■ **Task**: Set the data down again, exactly as it reads, but without the pictures.

--- begin Dataset extract ---

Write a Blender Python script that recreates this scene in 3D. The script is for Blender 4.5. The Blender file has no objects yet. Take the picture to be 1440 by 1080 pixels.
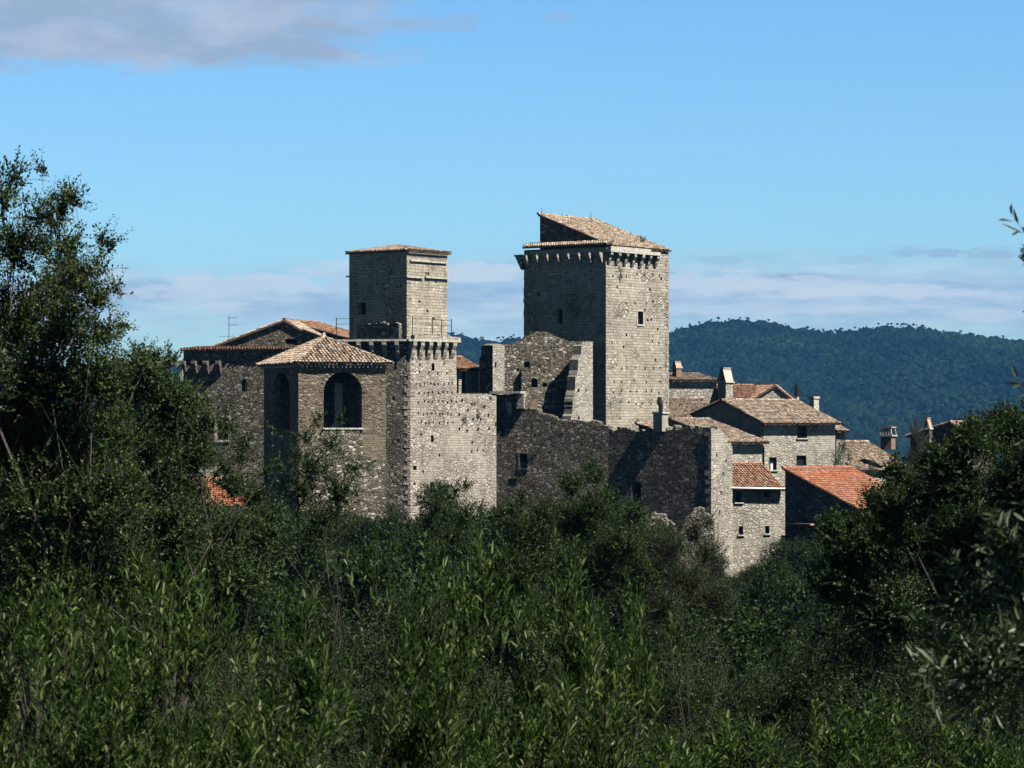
import bpy, math, random
import numpy as np
from mathutils import Vector
random.seed(7)
R = math.radians
scene = bpy.context.scene
COL = scene.collection
F = 4083.0                      # focal length in photo pixels (1440 wide)
HY = 600.0                      # photo row of the horizon

def X(px, D): return (px - 720.0) / F * D
def Z(py, D): return (HY - py) / F * D
def at(px, D): return Vector((X(px, D), D, 0))
def ext(P, d, px):
    k = (px - 720.0) / F
    t = (k * P.y - P.x) / (d.x - k * d.y)
    return P + d * t
def dirv(deg):                  # horizontal run, left to right, of a wall whose outward normal is deg right of straight-to-camera
    a = R(deg); n = Vector((math.sin(a), -math.cos(a), 0))
    return Vector((-n.y, n.x, 0))
def nrm(d): return Vector((d.y, -d.x, 0))

# ------------------------------------------------------------------ scene tree helpers
def props(o, label=None, cat=None, group=None, kind=None):
    if label: o['label'] = label
    if cat: o['category'] = cat
    if group: o['group'] = group
    if kind: o['kind'] = kind
    return o
def thing(name, label, cat, loc, group=None):
    o = bpy.data.objects.new(name, None); COL.objects.link(o)
    o.location = loc; o.empty_display_size = .5
    return props(o, label, cat, group)

class MB:
    def __init__(s): s.v = []; s.f = []; s.m = []
    def quad(s, *p, m=0):
        i = len(s.v); s.v.extend([tuple(q) for q in p]); s.f.append(tuple(range(i, i + len(p)))); s.m.append(m)
    def box(s, c, ax, ay, az, m=0):      # centre, three half-vectors
        c = Vector(c); ax = Vector(ax); ay = Vector(ay); az = Vector(az)
        if ax.cross(ay).dot(az) < 0: ax = -ax
        P = [c + ax * a + ay * b + az * d for d in (-1, 1) for b in (-1, 1) for a in (-1, 1)]
        for q in ((0, 2, 3, 1), (4, 5, 7, 6), (0, 1, 5, 4), (2, 6, 7, 3), (0, 4, 6, 2), (1, 3, 7, 5)):
            s.quad(*[P[k] for k in q], m=m)
    def frustum(s, c0, c1, d, n, w0, t0, w1, t1, m=0):   # tapered box, c0 bottom, c1 top
        a = [c0 + d * x * w0 + n * y * t0 for x, y in ((-1, 1), (1, 1), (1, -1), (-1, -1))]
        b = [c1 + d * x * w1 + n * y * t1 for x, y in ((-1, 1), (1, 1), (1, -1), (-1, -1))]
        for k in range(4):
            j = (k + 1) % 4; s.quad(a[k], a[j], b[j], b[k], m=m)
        s.quad(*b, m=m); s.quad(*a[::-1], m=m)
    def tube(s, p, q, r0, r1=None, n=6, m=0):
        p = Vector(p); q = Vector(q); r1 = r0 if r1 is None else r1
        a = (q - p).normalized(); u = a.orthogonal().normalized(); w = a.cross(u)
        A = [p + (u * math.cos(2 * math.pi * k / n) + w * math.sin(2 * math.pi * k / n)) * r0 for k in range(n)]
        B = [q + (u * math.cos(2 * math.pi * k / n) + w * math.sin(2 * math.pi * k / n)) * r1 for k in range(n)]
        for k in range(n):
            j = (k + 1) % n; s.quad(A[k], A[j], B[j], B[k], m=m)
        s.quad(*A[::-1], m=m); s.quad(*B, m=m)
    def build(s, name, mats, parent=None, smooth=False, uv=True):
        me = bpy.data.meshes.new(name)
        off = Vector(parent_world(parent)) if parent else Vector((0, 0, 0))
        me.from_pydata([(v[0] - off.x, v[1] - off.y, v[2] - off.z) for v in s.v], [], s.f)
        for mt in (mats if isinstance(mats, (list, tuple)) else [mats]): me.materials.append(mt)
        me.polygons.foreach_set('material_index', s.m)
        if uv:
            L = me.uv_layers.new(name='UVMap'); co = np.zeros(len(me.loops) * 2, 'f')
            k = 0
            for fi, f in enumerate(s.f):
                p0, p1, p2 = (Vector(s.v[f[j]]) for j in (0, 1, 2))
                n = (p1 - p0).cross(p2 - p0)
                if n.length < 1e-9 and len(f) > 3: n = (p2 - p0).cross(Vector(s.v[f[3]]) - p0)
                n = n.normalized() if n.length > 1e-12 else Vector((0, 0, 1))
                if abs(n.z) < .8:
                    t = Vector((-n.y, n.x, 0)).normalized()
                    for j in f:
                        v = s.v[j]; co[k] = v[0] * t.x + v[1] * t.y; co[k + 1] = v[2]; k += 2
                else:
                    for j in f:
                        v = s.v[j]; co[k] = v[0]; co[k + 1] = v[1]; k += 2
            L.data.foreach_set('uv', co)
        if smooth: me.polygons.foreach_set('use_smooth', [True] * len(me.polygons))
        me.update()
        o = bpy.data.objects.new(name, me); COL.objects.link(o)
        if parent: o.parent = parent
        return o
def parent_world(p):
    v = Vector((0, 0, 0))
    while p: v += p.location; p = p.parent
    return v

# ------------------------------------------------------------------ materials
class NT:
    def __init__(s, nt): s.t = nt; s.N = nt.nodes; s.L = nt.links
    def n(s, typ, **k):
        o = s.N.new(typ)
        for a, b in k.items(): setattr(o, a, b)
        return o
    def link(s, a, b): s.L.new(a, b)
    def val(s, sock, v):
        if hasattr(v, 'is_output') or isinstance(v, bpy.types.NodeSocket): s.link(v, sock)
        else: sock.default_value = v
    def math(s, op, a, b=0.0, c=None, clamp=False):
        o = s.n('ShaderNodeMath', operation=op, use_clamp=clamp); s.val(o.inputs[0], a); s.val(o.inputs[1], b)
        if c is not None: s.val(o.inputs[2], c)
        return o.outputs[0]
    def mix(s, f, a, b, bt='MIX'):
        o = s.n('ShaderNodeMix', data_type='RGBA', blend_type=bt); s.val(o.inputs[0], f)
        for k, v in ((6, a), (7, b)):
            if isinstance(v, (tuple, list)): v = tuple(v) + (1,) if len(v) == 3 else v
            s.val(o.inputs[k], v)
        return o.outputs[2]
    def noise(s, vec, scale, detail=3, rough=.55):
        o = s.n('ShaderNodeTexNoise'); o.inputs['Scale'].default_value = scale; o.inputs['Detail'].default_value = detail
        o.inputs['Roughness'].default_value = rough
        if vec is not None: s.link(vec, o.inputs['Vector'])
        return o
    def ramp(s, f, pts):
        o = s.n('ShaderNodeValToRGB'); e = o.color_ramp.elements
        while len(e) < len(pts): e.new(.5)
        for k, (p, c) in enumerate(pts): e[k].position = p; e[k].color = (*c, 1) if len(c) == 3 else c
        s.link(f, o.inputs[0]); return o.outputs[0]
    def maprange(s, v, a, b, c=0.0, d=1.0):
        o = s.n('ShaderNodeMapRange'); s.val(o.inputs[0], v)
        for k, x in enumerate((a, b, c, d)): o.inputs[k + 1].default_value = x
        return o.outputs[0]
def newmat(name):
    m = bpy.data.materials.new(name); m.use_nodes = True; t = NT(m.node_tree)
    return m, t, m.node_tree.nodes['Principled BSDF']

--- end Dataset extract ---

■ **Response for this exercise**:
Write a Blender Python script that recreates this scene in 3D. The script is for Blender 4.5. The Blender file has no objects yet. Take the picture to be 1440 by 1080 pixels.
import bpy, math, random
import numpy as np
from mathutils import Vector
random.seed(7)
R = math.radians
scene = bpy.context.scene
COL = scene.collection
F = 4083.0                      # focal length in photo pixels (1440 wide)
HY = 600.0                      # photo row of the horizon

def X(px, D): return (px - 720.0) / F * D
def Z(py, D): return (HY - py) / F * D
def at(px, D): return Vector((X(px, D), D, 0))
def ext(P, d, px):
    k = (px - 720.0) / F
    t = (k * P.y - P.x) / (d.x - k * d.y)
    return P + d * t
def dirv(deg):                  # horizontal run, left to right, of a wall whose outward normal is deg right of straight-to-camera
    a = R(deg); n = Vector((math.sin(a), -math.cos(a), 0))
    return Vector((-n.y, n.x, 0))
def nrm(d): return Vector((d.y, -d.x, 0))

# ------------------------------------------------------------------ scene tree helpers
def props(o, label=None, cat=None, group=None, kind=None):
    if label: o['label'] = label
    if cat: o['category'] = cat
    if group: o['group'] = group
    if kind: o['kind'] = kind
    return o
def thing(name, label, cat, loc, group=None):
    o = bpy.data.objects.new(name, None); COL.objects.link(o)
    o.location = loc; o.empty_display_size = .5
    return props(o, label, cat, group)

class MB:
    def __init__(s): s.v = []; s.f = []; s.m = []
    def quad(s, *p, m=0):
        i = len(s.v); s.v.extend([tuple(q) for q in p]); s.f.append(tuple(range(i, i + len(p)))); s.m.append(m)
    def box(s, c, ax, ay, az, m=0):      # centre, three half-vectors
        c = Vector(c); ax = Vector(ax); ay = Vector(ay); az = Vector(az)
        if ax.cross(ay).dot(az) < 0: ax = -ax
        P = [c + ax * a + ay * b + az * d for d in (-1, 1) for b in (-1, 1) for a in (-1, 1)]
        for q in ((0, 2, 3, 1), (4, 5, 7, 6), (0, 1, 5, 4), (2, 6, 7, 3), (0, 4, 6, 2), (1, 3, 7, 5)):
            s.quad(*[P[k] for k in q], m=m)
    def frustum(s, c0, c1, d, n, w0, t0, w1, t1, m=0):   # tapered box, c0 bottom, c1 top
        a = [c0 + d * x * w0 + n * y * t0 for x, y in ((-1, 1), (1, 1), (1, -1), (-1, -1))]
        b = [c1 + d * x * w1 + n * y * t1 for x, y in ((-1, 1), (1, 1), (1, -1), (-1, -1))]
        for k in range(4):
            j = (k + 1) % 4; s.quad(a[k], a[j], b[j], b[k], m=m)
        s.quad(*b, m=m); s.quad(*a[::-1], m=m)
    def tube(s, p, q, r0, r1=None, n=6, m=0):
        p = Vector(p); q = Vector(q); r1 = r0 if r1 is None else r1
        a = (q - p).normalized(); u = a.orthogonal().normalized(); w = a.cross(u)
        A = [p + (u * math.cos(2 * math.pi * k / n) + w * math.sin(2 * math.pi * k / n)) * r0 for k in range(n)]
        B = [q + (u * math.cos(2 * math.pi * k / n) + w * math.sin(2 * math.pi * k / n)) * r1 for k in range(n)]
        for k in range(n):
            j = (k + 1) % n; s.quad(A[k], A[j], B[j], B[k], m=m)
        s.quad(*A[::-1], m=m); s.quad(*B, m=m)
    def build(s, name, mats, parent=None, smooth=False, uv=True):
        me = bpy.data.meshes.new(name)
        off = Vector(parent_world(parent)) if parent else Vector((0, 0, 0))
        me.from_pydata([(v[0] - off.x, v[1] - off.y, v[2] - off.z) for v in s.v], [], s.f)
        for mt in (mats if isinstance(mats, (list, tuple)) else [mats]): me.materials.append(mt)
        me.polygons.foreach_set('material_index', s.m)
        if uv:
            L = me.uv_layers.new(name='UVMap'); co = np.zeros(len(me.loops) * 2, 'f')
            k = 0
            for fi, f in enumerate(s.f):
                p0, p1, p2 = (Vector(s.v[f[j]]) for j in (0, 1, 2))
                n = (p1 - p0).cross(p2 - p0)
                if n.length < 1e-9 and len(f) > 3: n = (p2 - p0).cross(Vector(s.v[f[3]]) - p0)
                n = n.normalized() if n.length > 1e-12 else Vector((0, 0, 1))
                if abs(n.z) < .8:
                    t = Vector((-n.y, n.x, 0)).normalized()
                    for j in f:
                        v = s.v[j]; co[k] = v[0] * t.x + v[1] * t.y; co[k + 1] = v[2]; k += 2
                else:
                    for j in f:
                        v = s.v[j]; co[k] = v[0]; co[k + 1] = v[1]; k += 2
            L.data.foreach_set('uv', co)
        if smooth: me.polygons.foreach_set('use_smooth', [True] * len(me.polygons))
        me.update()
        o = bpy.data.objects.new(name, me); COL.objects.link(o)
        if parent: o.parent = parent
        return o
def parent_world(p):
    v = Vector((0, 0, 0))
    while p: v += p.location; p = p.parent
    return v

# ------------------------------------------------------------------ materials
class NT:
    def __init__(s, nt): s.t = nt; s.N = nt.nodes; s.L = nt.links
    def n(s, typ, **k):
        o = s.N.new(typ)
        for a, b in k.items(): setattr(o, a, b)
        return o
    def link(s, a, b): s.L.new(a, b)
    def val(s, sock, v):
        if hasattr(v, 'is_output') or isinstance(v, bpy.types.NodeSocket): s.link(v, sock)
        else: sock.default_value = v
    def math(s, op, a, b=0.0, c=None, clamp=False):
        o = s.n('ShaderNodeMath', operation=op, use_clamp=clamp); s.val(o.inputs[0], a); s.val(o.inputs[1], b)
        if c is not None: s.val(o.inputs[2], c)
        return o.outputs[0]
    def mix(s, f, a, b, bt='MIX'):
        o = s.n('ShaderNodeMix', data_type='RGBA', blend_type=bt); s.val(o.inputs[0], f)
        for k, v in ((6, a), (7, b)):
            if isinstance(v, (tuple, list)): v = tuple(v) + (1,) if len(v) == 3 else v
            s.val(o.inputs[k], v)
        return o.outputs[2]
    def noise(s, vec, scale, detail=3, rough=.55):
        o = s.n('ShaderNodeTexNoise'); o.inputs['Scale'].default_value = scale; o.inputs['Detail'].default_value = detail
        o.inputs['Roughness'].default_value = rough
        if vec is not None: s.link(vec, o.inputs['Vector'])
        return o
    def ramp(s, f, pts):
        o = s.n('ShaderNodeValToRGB'); e = o.color_ramp.elements
        while len(e) < len(pts): e.new(.5)
        for k, (p, c) in enumerate(pts): e[k].position = p; e[k].color = (*c, 1) if len(c) == 3 else c
        s.link(f, o.inputs[0]); return o.outputs[0]
    def maprange(s, v, a, b, c=0.0, d=1.0):
        o = s.n('ShaderNodeMapRange'); s.val(o.inputs[0], v)
        for k, x in enumerate((a, b, c, d)): o.inputs[k + 1].default_value = x
        return o.outputs[0]
def newmat(name):
    m = bpy.data.materials.new(name); m.use_nodes = True; t = NT(m.node_tree)
    return m, t, m.node_tree.nodes['Principled BSDF']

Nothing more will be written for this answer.